Advanced services

Let's explore the IP strategy as it relates to services and communication between containers. If you recall, in the Services section of Chapter 2, Pods, Services, Replication Controllers, and Labels, you learned that Kubernetes is using kube-proxy to determine the proper pod IP address and port serving each request. Behind the scenes, kube-proxy is actually using virtual IPs and iptables to make all this magic work.

kube-proxy now has two modes—userspace and iptables. As of now, 1.2 iptables is the default mode. In both modes, kube-proxy is running on every host. Its first duty is to monitor the API from the Kubernetes master. Any updates to services will trigger an update to iptables from kube-proxy. For example, when a new service is created, a virtual IP address is chosen and a rule in iptables is set, which will direct its traffic to kube-proxy via a random port. Thus, we now have a way to capture service-destined traffic on this node. Since kube-proxy is running on all nodes, we have cluster-wide resolution for the service VIP (short for virtual IP). Additionally, DNS records can point to this VIP as well.

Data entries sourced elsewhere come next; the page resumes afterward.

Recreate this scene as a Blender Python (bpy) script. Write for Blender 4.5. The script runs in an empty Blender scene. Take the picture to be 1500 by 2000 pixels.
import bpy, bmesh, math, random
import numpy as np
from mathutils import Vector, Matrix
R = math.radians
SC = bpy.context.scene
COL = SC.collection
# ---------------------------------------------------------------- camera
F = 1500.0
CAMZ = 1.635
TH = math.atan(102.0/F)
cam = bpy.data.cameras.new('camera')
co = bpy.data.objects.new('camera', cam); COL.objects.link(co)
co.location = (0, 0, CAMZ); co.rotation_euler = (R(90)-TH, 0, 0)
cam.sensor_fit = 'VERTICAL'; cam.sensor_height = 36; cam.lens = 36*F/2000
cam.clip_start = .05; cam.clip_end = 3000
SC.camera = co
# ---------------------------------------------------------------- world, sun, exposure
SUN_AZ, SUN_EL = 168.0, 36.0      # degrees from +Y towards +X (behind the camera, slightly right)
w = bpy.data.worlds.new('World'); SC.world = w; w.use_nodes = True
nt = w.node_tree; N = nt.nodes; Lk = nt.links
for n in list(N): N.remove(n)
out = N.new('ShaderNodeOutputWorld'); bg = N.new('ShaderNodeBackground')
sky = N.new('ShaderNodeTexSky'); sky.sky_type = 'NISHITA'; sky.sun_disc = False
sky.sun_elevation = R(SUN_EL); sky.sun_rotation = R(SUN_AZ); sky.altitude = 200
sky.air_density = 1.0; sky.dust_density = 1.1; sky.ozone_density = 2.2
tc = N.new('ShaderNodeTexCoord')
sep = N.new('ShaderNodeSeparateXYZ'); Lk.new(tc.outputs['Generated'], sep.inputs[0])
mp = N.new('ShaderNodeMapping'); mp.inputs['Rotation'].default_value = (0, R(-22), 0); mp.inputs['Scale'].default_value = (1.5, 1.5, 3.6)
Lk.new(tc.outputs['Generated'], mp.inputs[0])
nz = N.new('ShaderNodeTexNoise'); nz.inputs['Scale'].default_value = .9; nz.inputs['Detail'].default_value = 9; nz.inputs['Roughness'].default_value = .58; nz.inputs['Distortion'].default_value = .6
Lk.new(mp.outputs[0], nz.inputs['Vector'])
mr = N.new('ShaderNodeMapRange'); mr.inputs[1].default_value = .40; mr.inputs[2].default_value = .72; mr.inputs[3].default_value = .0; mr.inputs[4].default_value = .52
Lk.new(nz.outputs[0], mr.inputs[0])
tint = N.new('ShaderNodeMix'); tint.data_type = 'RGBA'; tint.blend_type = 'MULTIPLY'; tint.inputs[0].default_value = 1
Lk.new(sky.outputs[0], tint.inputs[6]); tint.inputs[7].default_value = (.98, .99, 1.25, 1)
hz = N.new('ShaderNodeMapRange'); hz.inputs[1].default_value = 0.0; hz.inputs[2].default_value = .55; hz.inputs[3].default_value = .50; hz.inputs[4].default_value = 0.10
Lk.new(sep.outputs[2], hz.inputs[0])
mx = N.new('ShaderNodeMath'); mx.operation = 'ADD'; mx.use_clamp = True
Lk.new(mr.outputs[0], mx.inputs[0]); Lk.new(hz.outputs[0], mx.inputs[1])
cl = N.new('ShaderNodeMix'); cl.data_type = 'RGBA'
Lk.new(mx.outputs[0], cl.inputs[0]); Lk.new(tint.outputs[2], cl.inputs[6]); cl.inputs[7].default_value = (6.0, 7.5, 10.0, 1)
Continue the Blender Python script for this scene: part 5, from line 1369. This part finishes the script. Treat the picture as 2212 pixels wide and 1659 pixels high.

In the userspace mode, we have a hook created in iptables, but the proxying of traffic is still handled by kube-proxy. The iptables rule is only sending traffic to the service entry in kube-proxy at this point. Once kube-proxy receives the traffic for a particular service, it must then forward it to a pod in the service's pool of candidates. It does this using a random port that was selected during service creation.

Refer to the following diagram for an overview of the flow:

Kube-proxy communication
It is also possible to always forward traffic from the same client IP to the same backend pod/container using the sessionAffinity element in your service definition.

In the iptables mode, the pods are coded directly in the iptable rules. This removes the dependency on kube-proxy for actually proxying the traffic. The request will go straight to iptables and then on to the pod. This is faster and removes a possible point of failure. Readiness probe, as we discussed in the Health Check section of Chapter 2, Pods, Services, Replication Controllers, and Labels, is your friend here as this mode also loses the ability to retry pods.